Juris Graney
Staff writer
If time waits for no man, technology almost certainly is the impatient child in the back seat of the family sedan demanding ‘are we there yet?’
The rate of technological innovation has hurtled us forward at a frightening rate, so much so that a term like ‘future shock’ is no longer confined to science fiction but is reality.
In 1984 futurist Alvin Toffler, who coined the term ‘future shock’, wrote that ‘the great growling engine of change’ was technology.
Now that ever-hungry beast has devoured yet another technology, relegating it to the scrap heap.
Like semaphore lines being replaced by electrical telegraph, telephones usurping Morse code, and smart phones replacing them all, technology begets technology, its offspring voiding the usefulness of its predecessor.

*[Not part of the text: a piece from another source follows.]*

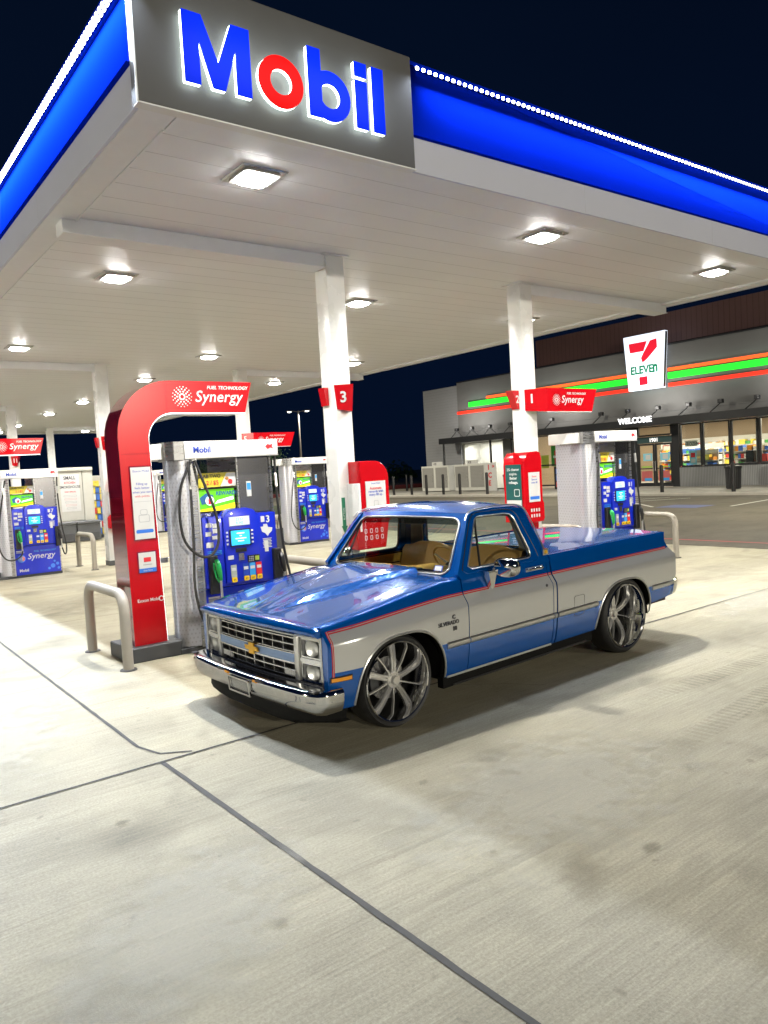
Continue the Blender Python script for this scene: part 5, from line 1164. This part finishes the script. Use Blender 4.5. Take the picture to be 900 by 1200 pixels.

As of 2pm last Tuesday, the Long Range Navigation system (LORAN-C) network in St. Anthony succumbed to a fate it had avoided for more than 35 years — extinction.
In a private decommissioning ceremony Canadian Coast Guard officials, dignitaries and six employees bid farewell to the system across Canada that was rendered obsolete by Global Positioning System (GPS) and Differential Global Positioning System (DGPS).
“It was something that had to come,” chain operations control officer Tim Kelly told the Pen last week.